Last 31 Cabrini-Green families evicted

May 19, 2010 (CHICAGO) But some of those people who call the high rise home are vowing to stay.

The Chicago Housing Authority says the decision to close the building was spurred by increasing crime and low occupancy.

The sunshine illuminates what many social scientists say is a failed experiment in housing. But not to the families left at Cabrini-Green, who shuttle their kids to school like other city residents and value where they've lived, often, for their whole lives.

"Everything is not the way they think it is," said June Marsh who has lived in the complex for 28 years. "I was born and raised here...this is safe for right now."

It's a refrain echoed by others who inhabit less than a quarter of the 134 cinder-block apartments in 1230 N. Larrabee. The housing project's other three buildings have been torn down. The CHA says recent drug raids show the building is a haven for illegal activity and have cited that and low occupancy to render an "emergency closure."

But 49-year-old resident Larry Walker says going elsewhere is far more dangerous than staying.

"You go off into, where it usually happens, getting jumped on. I want to remain here. We're surviving and then ship off and go to another war area," he said.

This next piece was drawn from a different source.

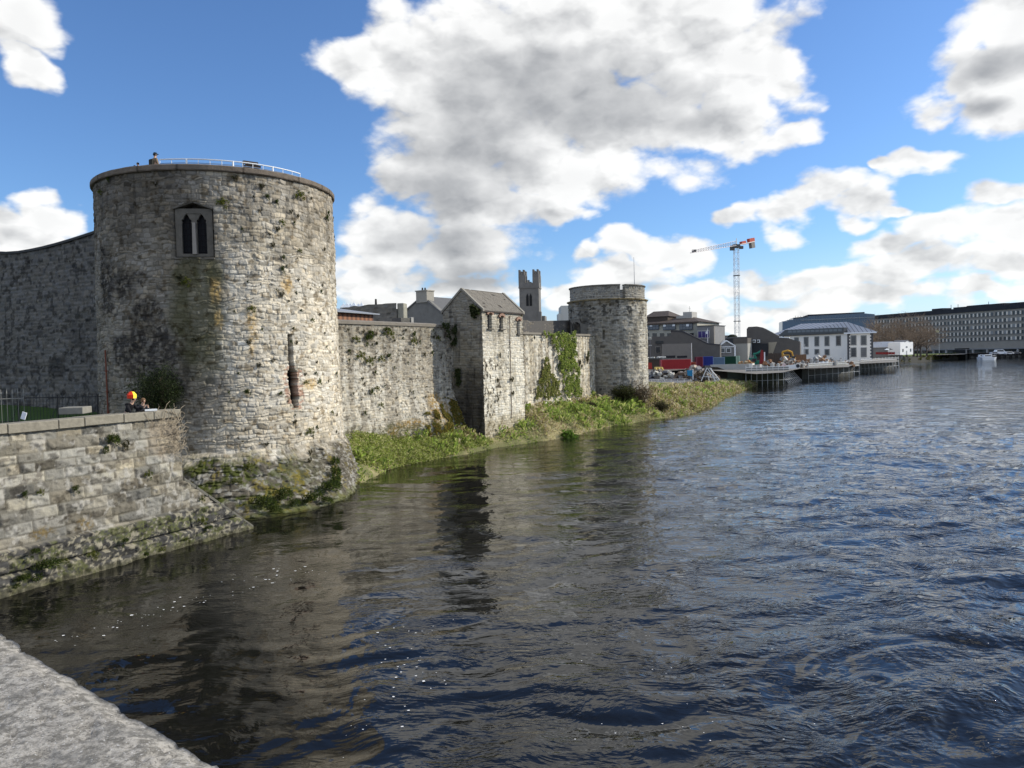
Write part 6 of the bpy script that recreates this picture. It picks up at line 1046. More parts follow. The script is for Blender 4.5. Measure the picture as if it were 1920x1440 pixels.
# far quay with boats and cars
qa, qb = atz(1806, 672, 0), atz(1960, 668.5, 0); fq = empty('far_quay_wall', tuple(qa), label='low grey quay edge with dark fenders in front of the office block', cat='quay wall'); qd = (qb - qa); qd.z = 0; L_ = qd.length; qd.normalize(); qn = Vector((qd.y, -qd.x, 0))
mb = MB(); mb.prism([qa + Vector((0, 0, -1)), qb + Vector((0, 0, -1)), qb + Vector((0, 0, 2.3)), qa + Vector((0, 0, 2.3))], -qn * 16); par(mb.build('edge', mt('quay grey', (.17, .17, .18), var=.4, scale=.5)), fq)
for k in range(14): p = qa + qd * (k + .5) * L_ / 14; par(MB().box(p + qn * .15 + Vector((0, 0, .5)), (1.5, .5, .9), rz=math.atan2(qd.y, qd.x)).build('fender', gdark), fq)
def cabin_boat(u, L_, lab, hz=1.0):
    c = atz(u, 671, 1.0); b = empty('motor_boat', (c.x, c.y - 2, -.3), label=lab, cat='boat', rz=0); hull = [(-L_ / 2, -1.1), (L_ * .3, -1.1), (L_ / 2, 0), (L_ * .3, 1.1), (-L_ / 2, 1.1)]; mb = MB(); n = 5; mb.add([(x * .85, y * .7, -.2) for x, y in hull] + [(x, y, 1.7) for x, y in hull], [(0, 1, 2, 3, 4)[::-1], (5, 6, 7, 8, 9)] + [(k, (k + 1) % 5, 5 + (k + 1) % 5, 5 + k) for k in range(5)]); mb.build('hull', white, b); MB().box((-L_ * .1, 0, 2.3), (L_ * .5, 1.7, 1.3)).build('cabin', white, b, bevel=.15); MB().box((-L_ * .1, -.87, 2.4), (L_ * .4, .04, .5)).build('cabin_window', gdark, b); MB().path([(L_ * .2, -.9, 2.4), (L_ * .45, 0, 2.5), (L_ * .2, .9, 2.4)], .04, 4).build('rail', white, b)
cabin_boat(1836, 4, 'small white boat left of the larger cabin cruiser by the far quay'); cabin_boat(1849, 8, 'larger white cabin cruiser moored at the far quay')
def car(u, v, L_, H_, m_, lab, cat='car'):
    c = atz(u, v, 2.5); b = empty('parked_' + cat, (c.x, c.y + 2, 2.35), label=lab, cat=cat, rz=.1)
    prof = [(-L_ / 2, .35), (L_ / 2, .35), (L_ / 2, H_ * .55), (L_ * .36, H_ * .62), (L_ * .2, H_), (-L_ * .4, H_), (-L_ / 2, H_ * .6)]; MB().prism([(x, -.85, z) for x, z in prof], (0, 1.7, 0)).build('body', m_, b, bevel=.06); MB().prism([(x, -.88, z) for x, z in [(-L_ * .38, H_ * .62), (L_ * .28, H_ * .62), (L_ * .17, H_ * .93), (-L_ * .36, H_ * .93)]], (0, 1.76, 0)).build('side_window', gdark, b)
    for x in (-L_ * .3, L_ * .3):
        for y in (-.85, .85): MB().tube((x, y - .1, .33), (x, y + .1, .33), .33, n=12).build('wheel', mt('tyre', (.02, .02, .02)), b)
car(1880, 664.5, 6, 2.6, white, 'white van parked on the quay before the office block', 'van'); car(1869, 665, 4.2, 1.5, mt('silver car', (.35, .36, .38), rough=.35), 'silver car left of the white van'); car(1897, 664.5, 4.4, 1.6, mt('pale car', (.6, .6, .6), rough=.35), 'pale car right of the white van'); car(1910, 664, 4.4, 1.5, mt('dark car', (.04, .04, .05), rough=.35), 'dark car near the right edge on the far quay')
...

The head of the residents' council has enjoyed the view from the apartment he was raised in since 1972, a place where elders in the community asked him to become a leader and he obliged. Marvin Edwards, who is also a Cook County sheriff, says he'll fight eviction through the courts, and if he has to, by appealing to the mayor.

"Anywhere you go, you know, right now this area is one of the safest the city of Chicago," said Edwards. "CHA deliberately let this building delapidate."

CHA says that four buildings in the public housing complex still have to be evacuated. Lewis Jordan, CHA's CEO, says the decision to close the first of the four buildings now is spurred by recent drug raids, increasing crime and safety issues along with low occupancy and operational costs in the building.

"We can longer tolerate seeing good people live in deteriorating and unsafe conditions. The families there are at great risk and it is our responsibility to see that those residents are moved from that environment as quickly as possible," said Jordan. "Anyone who has been inside the old Cabrini buildings cannot deny the deteriorating conditions."

CHA officials say that all families will be given the choice to relocate to another CHA-rehabbed property or use a housing choice voucher to rent in the private market. Relocation assistance will be offered to all 31 families still living in the high rise.

CHA communications spokesperson Matt Aguilar says while a mixed-housing development was the model of the past development plans for the future of the property are not available at this time.